Na odzew nie trzeba było długo czekać – tysiące internautów podchwyciło pomysł i zasypało "Smoleńsk" najniższymi ocenami.
W rezultacie film, oceniany innych miejscach co prawda nisko, ale nie ekstremalnie nisko, w najpopularniejszej na świecie bazie filmów zajmuje teraz mało zaszczytne miejsce: pierwsze od końca.
Co – jakby nie patrzeć – można uznać za pewne osiągnięcie, bo wymagało pokonania ponad pół miliona innych dzieł światowej kinematografii.
Czy ma to jakiekolwiek znaczenie? Dla samego filmu raczej nie, bo "Smoleńsk" miał premierę w 2016 roku, więc niska ocena nie będzie miała wpływu na kinową widownię.

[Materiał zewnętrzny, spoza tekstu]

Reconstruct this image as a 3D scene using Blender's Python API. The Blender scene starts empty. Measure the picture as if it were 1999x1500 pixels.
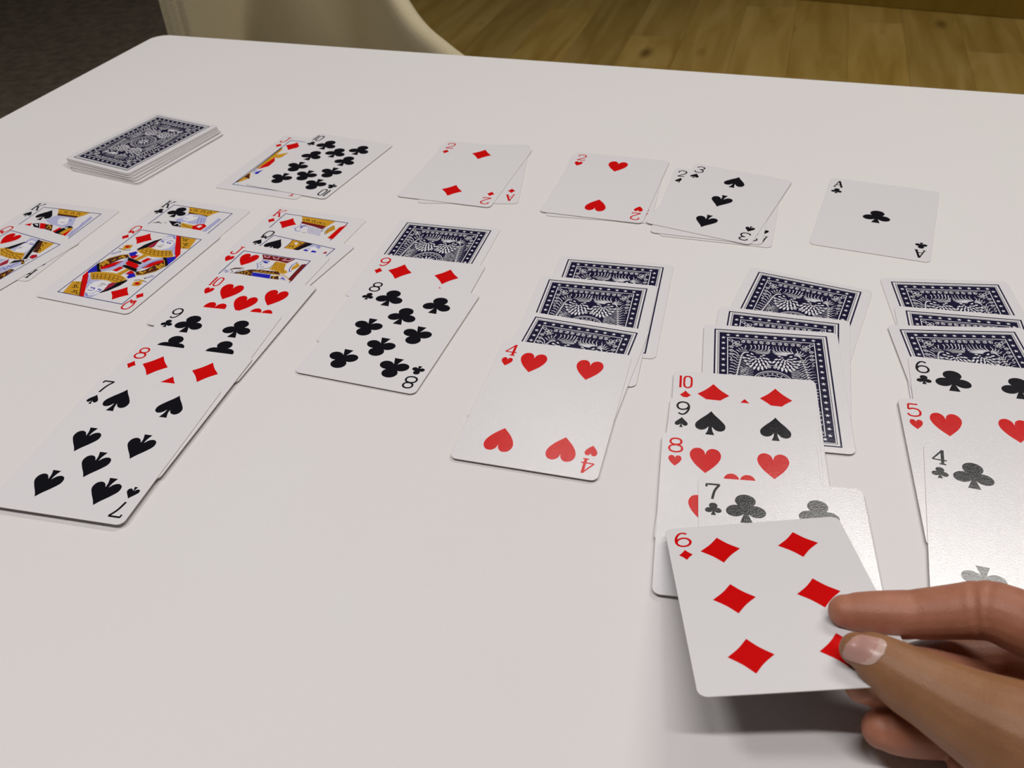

Wyjątkowo niska ocena pozostaje jednak symbolem – swoistym pomnikiem zorganizowanej akcji, która pokazała, że odpowiednio zainspirowani użytkownicy sieci mogą w krótkim czasie zniszczyć reputację czy zafałszować oceny dowolnego filmu, miejsca czy produktu.
Odrębną kwestią jest czy - choć mogą - to powinni? A może "Smoleńsk" faktycznie zasługuje na tak niską ocenę?